Hoover’s secretary, Helen Gandy, knew the vast range of the files and may have known, in the end, even more of their contents than Hoover did himself. Here Naomi Watts moves on from the CIA (Fair Game) to the Bureau; could there be other such roles, as American cinema continues to engage with recent history? Gandy will be indispensable, learn the system and become its assiduous guardian, and remain in her position for the forty-seven years of Hoover’s reign. Glamorous at first, she ages with him, as does his second-in-command Clyde Tolson (Armie Hammer); he and Hoover just might have been lovers, and then again might not. In any event they shared lives and holidays, and one lurking suggestion is that open homosexuality was so far out of the question in the period – close as that period still is – that Hoover was virtually chaste; that self-discipline in that respect might not have been a problem for someone so fully obsessed with power.
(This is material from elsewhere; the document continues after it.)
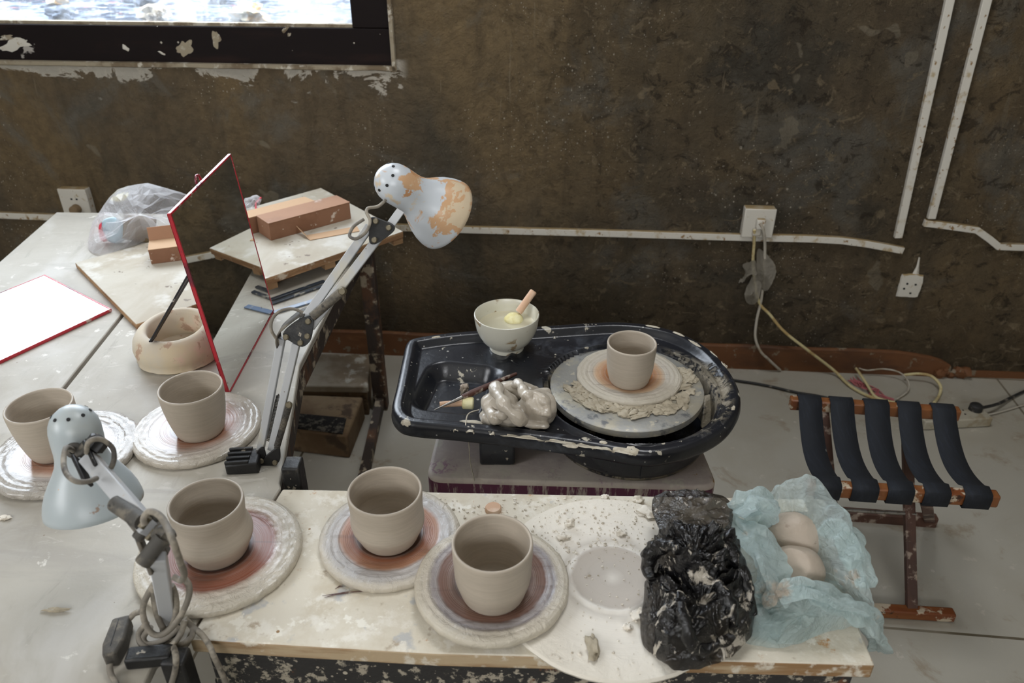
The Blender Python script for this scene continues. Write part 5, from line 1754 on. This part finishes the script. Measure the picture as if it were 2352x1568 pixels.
# dried slip on the front lip
random.seed(21)
sp = []
for px, py, a, b in ((1200, 1003, .036, .0055), (1290, 1014, .028, .005), (1345, 1024, .030, .006), (1385, 1028, .018, .004), (1435, 1036, .020, .007), (1452, 1033, .010, .007), (1310, 1026, .012, .004), (1130, 995, .004, .006), (1080, 988, .007, .004), (1046, 985, .004, .0035), (933, 968, .008, .004),
                     (1085, 955, .022, .005), (1150, 968, .020, .004), (1228, 980, .008, .006), (1250, 985, .007, .003), (1684, 938, .008, .003), (1664, 836, .012, .004), (1640, 812, .012, .004), (1558, 768, .014, .003), (1498, 751, .016, .003), (1596, 790, .016, .003), (1002, 775, .008, .002), (1385, 1017, .006, .004)):
    c = onz(px, py, ZR - .001)
    d = edge_d(c)
    c.z = pan_z(c, max(d, .004)) + .0004
    sp.append((c, a, b))
mbs = MB()
for k, (c, a, b) in enumerate(sp):
    ci = min(range(NO), key=lambda i: (ol[i] - c).length)
    tg = (ol[(ci + 3) % NO] - ol[ci - 3]).normalized()
    sdv = V((-tg.y, tg.x, 0))
    N_ = 28
    ring = []
    for i in range(N_):
        an = 2 * math.pi * i / N_
        kk = 1 + .35 * noise.noise(V((math.cos(an) * 2, math.sin(an) * 2, k * 3.3)))
        p = c + tg * a * kk * math.cos(an) + sdv * b * kk * math.sin(an)
        d = edge_d(p)
        ins_ = True
        p.z = pan_z(p, d) + .0003
        ring.append(p)
    mid = [c.lerp(p, .75) for p in ring]
    for p in mid:
        p.z = pan_z(p, edge_d(p)) + .0016
    mbs.grid([ring, mid], True, False, True)
o = obj('slip_splashes', mbs, m_slip, tw, angle=60, label='dried slip splashes along the rim')
o['kind'] = 'stuff'
# housing
zt = .452
ha, hb_ = onz(977, 1098, zt), onz(1652, 1118, zt)
hx = (hb_ - ha)
hd = V((0, .30, 0))
mb = MB()
prof = []
rc = .009
for k in range(7):
    an = math.pi / 2 * k / 6
    prof.append((rc * (1 - math.sin(an)) if 0 else rc - rc * math.cos(math.pi / 2 - an), zt - rc + rc * math.sin(an)) if 0 else (rc * (1 - math.cos(an)), zt - rc * (1 - math.sin(an))))
hl = onz(1003, 1000, zt)
corners = [ha, hb_, V((hb_.x - .015, hb_.y + .30, zt)), V((ha.x + .02, ha.y + .30, zt))]


def rpoly(inset, z, n=8, rad=.03):
    cc = sum(corners, V()) / 4
    P = []
    for i in range(4):
        p0, p1, p2 = corners[i - 1], corners[i], corners[(i + 1) % 4]
        a = p1 + (p0 - p1).normalized() * rad
        b = p1 + (p2 - p1).normalized() * rad
        for k in range(n + 1):
            t_ = k / n
            P.append((1 - t_) ** 2 * a + 2 * t_ * (1 - t_) * p1 + t_ ** 2 * b)
    out = []
    for p in P:
        d = cc - p
        d.z = 0
        q_ = p + d.normalized() * inset
        q_.z = z
        out.append(q_)
    return out


obj('housing_body', MB().grid([rpoly(.004, .04), rpoly(.0, .10), rpoly(.0, zt - .0095)], True, True, True), m_purple, tw, bevel=.0)
obj('housing_top', MB().grid([rpoly(.0003, zt - .010)] + [rpoly(rc * (1 - math.cos(math.pi / 2 * k / 6)), zt - rc + rc * math.sin(math.pi / 2 * k / 6)) for k in range(7)], True, False, True), m_hous, tw, angle=60)
obj('pan_shade_block', MB().box((bc.x - .235, bc.y - .02, (zt + ZR - .052) / 2), (.06, .15, ZR - .052 - zt)), m_pan, tw, bevel=.004)  # dark block added under the tray, standing in for the shadow there
for i in range(4):
    p = corners[i].lerp(sum(corners, V()) / 4, .12)
    obj('foot', MB().lathe([(0, 0), (.018, 0), (.016, .042), (0, .042)], 20, (p.x, p.y, 0)), m_lblack, tw)

# bat on the wheel and trimmings round it
fb = mk_bat(1444, 868, .0945, .54, .010, m_batF, 'round bat on the turning wheel head under the straight-walled cup', 7.0)
# put its underside centre on the head: the bat is seen at its top face
mb = MB()
random.seed(31)
fc = onz(1444, 868, .54)
for k in range(60):
    a = math.radians(random.uniform(-165, 25))
    r = random.uniform(.093, .120)
    p = V((fc.x + r * math.cos(a) + (hc.x - fc.x) * .5, fc.y + r * math.sin(a), .5425))
    if (p - V((hc.x, hc.y, p.z))).length > .128:
        continue
    mb.blob(p, random.uniform(.007, .0115), 3, .8, 9, (random.uniform(.8, 1.9), random.uniform(.6, 1.0), .34), Matrix.Rotation(a + math.pi / 2 + random.uniform(-.9, .9), 3, 'Z'), seed=k)
o = obj('clay_trimmings', mb, m_trim, origin=(fc.x, fc.y, .54), angle=60)
o['kind'] = 'stuff'
tag(o, 'torn clay pads and trimmings pressed round the bat on the wheel head', 'clay trimmings')

# bowl of water on the pan
zb = ZR - .014 + .0005
bcx = onz(1164, 797, zb)
bp = [(0, .0), (.024, .0), (.0330, .0), (.0335, .005), (.0330, .0075), (.0375, .0115), (.0460, .020), (.0530, .032), (.0575, .044), (.0600, .058), (.0615, .070), (.0614, .0735), (.0600, .0742), (.0588, .0728), (.0575, .060), (.0540, .046), (.0480, .034), (.0380, .022), (.022, .014), (0, .0125)]
bp = [(r, z) for r, z in bp]
tb = thing('water_bowl', bcx, 'white glazed bowl of cloudy water on the back of the splash pan', 'bowl')
obj('bowl_body', MB().lathe(bp, 80, bcx), m_bowl, tb, angle=60)
obj('water', MB().lathe([(0, .050), (.054, .050), (.0549, .0502), (.0545, .0485), (0, .030)], 60, bcx), m_water, tb)
# sponge on a stick standing in the bowl
wz = zb + .050
s1 = onz(1183, 728, wz + .006)
e_ = ony(1226, 668, s1.y + .018)
ts_ = thing('sponge_stick', s1, 'pink wooden stick with a round cream sponge, standing in the water bowl', 'tool')
dr_ = (e_ - s1).normalized()
obj('sponge', MB().blob(s1 + V((-.002, 0, -.006)), .0185, 4, .12, 8, (1.0, .9, .80)), m_sponge, ts_)
obj('stick', MB().tube([s1 + dr_ * .012, e_ - dr_ * .0015, e_], [.0072, .0070, .0058], 16), m_stick, ts_)

# clay lump dumped on the pan
lc = onz(1190, 950, ZR - .008)
random.seed(9)
mb = MB()
LB = [(1150, 935, .020, .033, (1, .85, .95)), (1232, 938, .022, .033, (1.05, .85, .95)), (1190, 955, .014, .024, (1.5, .8, .8)), (1205, 902, .022, .022, (1.2, .8, .9)), (1165, 890, .030, .016, (1.5, .8, .7)), (1240, 905, .040, .015, (1.3, .9, .6)), (1225, 968, .008, .018, (1.5, .8, .6)), (1125, 955, .008, .016, (1, 1.2, .8))]
for k, (px, py, h, r, sq) in enumerate(LB):
    mb.blob(onz(px, py, ZR - .012 + h), r, 4, .22, 6, sq, Matrix.Rotation(.3 * (k % 3 - 1), 3, 'Z'), seed=k)
# folds squeezed between the fingers
for P, r in (([(1138, 888, .050), (1150, 915, .056), (1172, 945, .046), (1205, 968, .022)], .0105), ([(1120, 925, .026), (1128, 950, .026), (1150, 968, .014)], .010), ([(1150, 958, .026), (1162, 938, .042), (1180, 940, .040), (1192, 962, .022)], .0075), ([(1252, 958, .026), (1255, 930, .040), (1228, 905, .052), (1205, 915, .046)], .009), ([(1185, 880, .040), (1200, 890, .050), (1205, 912, .050)], .008)):
    mb.tube(crom([onz(x, y, ZR - .012 + h) for x, y, h in P], 8), [r * (1 + .25 * math.sin(i * .7)) for i in range((len(P) - 1) * 8 + 1)], 14)
o = obj('clay_lump', mb, m_wetclay, origin=lc, angle=180,
        mods=[('REMESH', dict(mode='VOXEL', voxel_size=.0014, use_smooth_shade=True))])
tx_ = bpy.data.textures.new('clay_creases', 'CLOUDS')
tx_.noise_scale = .026
md = o.modifiers.new('creases', 'DISPLACE')
md.texture = tx_
md.strength = .0055
md.mid_level = .5
md.texture_coords = 'LOCAL'
tag(o, 'glistening wet lump of squeezed clay on the front of the splash pan', 'clay')
# tools in the pan
t = thing('needle_tool', onz(1062, 913, ZR - .010), 'clay-caked needle tool with a brown wooden handle lying across the tool well', 'tool')
n0, n1, n2 = onz(998, 941, ZR - .014), onz(1062, 912, ZR - .004), onz(1186, 858, ZR + .002)
obj('needle', MB().tube([n0, n0.lerp(n1, .5), n1], [.0008, .0020, .0034], 12), m_steel, t)
obj('handle', MB().tube([n1, n1.lerp(n2, .2), n1.lerp(n2, .6), n2], [.0048, .0060, .0052, .0030], 14), m_darkwood, t)
t = thing('sponge_stick', onz(1070, 925, ZR - .03), 'short stick with a yellow sponge tip lying in the tool well', 'tool')
k0, k1, k2 = onz(1010, 929, ZR - .016), onz(1062, 925, ZR - .016), onz(1088, 926, ZR - .016)
obj('stick', MB().tube([k0, k1], [.0052, .0062], 14), m_stick, t)
obj('sponge', MB().tube([k1, k1.lerp(k2, .1), k1.lerp(k2, .9), k2], [.008, .0108, .0108, .009], 20), m_sponge, t)
o = obj('clay_scrap', MB().blob(onz(1066, 893, ZR - .03), .009, 3, .7, 9, (.9, .8, 1.2), seed=3), m_claybody, origin=onz(1066, 893, ZR - .04))
tag(o, 'pale clay scrap stuck in the tool well of the pan', 'clay')
o = obj('cutting_wire', MB().tube(crom([onz(1100, 941, ZR - .012), onz(1080, 947, ZR - .002), onz(1072, 958, ZR + .001), onz(1069, 985, ZR - .004), onz(1070, 1000, ZR - .03), onz(1077, 1020, .49), onz(1080, 1060, .462), onz(1090, 1104, .4545)], 6), .0010, 6), m_slip, origin=onz(1070, 985, ZR))
tag(o, 'thin clay-coated wire hanging over the front lip of the splash pan', 'wire')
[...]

Christopher Hitchens once wrote that Hoover’s dirty little secret was simply that he had no dirty little secret.

The personal tensions explode toward the end, set off when Tolson tries to blow Hoover’s power fantasies apart. There Eastwood, and his writer Dustin Lance Black, give us an extraordinary burst of drama in which love and hate are entangled, in an intimacy that’s almost horrific. But the story which should matter most in this welter of material isn’t personal. We should see the cover-up, and Gandy’s eventual destruction of a huge repository of files, and get a stronger sense of the Bureau’s relation to other structures – the CIA obviously, but also to governments and successive administrations. Those are barely sketched, though in one exchange Jeffrey Donovan does a fair look-alike with Bobby Kennedy.

This is Eastwood’s thirty-second film as a director. There’s no easy way to relate it to earlier wonders: Mystic River, Unforgiven, Million Dollar Baby, Flags of Our Fathers, Letters from Iwo Jima and Gran Torino. I name the works I care for most, those I most want to see again; but many others will want to extend the list to take in Eastwood’s much longer history as a performer, the Man with No Name in Sergio Leone’s wild westerns, Dirty Harry and all. J. Edgar adds little to the list; but however you may want to order it, a major retrospective is called for.


ON THE home front: all concerned with local film will know that the AFI awards have become the AACTAs, given annually by the newly constituted Australian Academy of Cinema and Television Arts. Given the need for an active critical climate, these should be argued over publicly and energetically; the criteria should be spelled out. Some of this year’s decisions will be generally welcomed – Snowtown’s and Justin Kurzel’s for best direction, best adapted screenplay, best lead actor (Daniel Henshall) and best supporting actress (Louise Harris); cinematographer Don McAlpine’s Raymond Longford award for lifetime achievement; and Ivan Sen’s Byron Kennedy Award for, as the citation went, “his unique artistic vision and for showing, by his resourceful multidisciplinary filmmaking, that telling stories on screen is in reach of all who have something consequential to say.” Well said; but Sen’s Toomelah wasn’t in competition, perhaps because its release dates (such as they’ve been so far) didn’t meet the criteria. The prize for best film went to Red Dog; since the twenty-one nominees included The Eye of the Storm, Snowtown and The Hunter, it seems that critical judgement bowed out and populism took over. Mrs Carey’s Concert took the award for best documentary; The Tall Man, discussed in this column some weeks ago, was its main competition – a film which had far harder work to do, and did it with style that matched its courage. For a witty and penetrating comment on the AACTA event, go to Tina Kaufman’s discussion on Screen Hub.

I recommend the truly cinematic delights of The Artist and Hugo, and hope to discuss them. Along with the remarkable Iranian film A Separation, soon to hit the circuits, they’re not to be missed.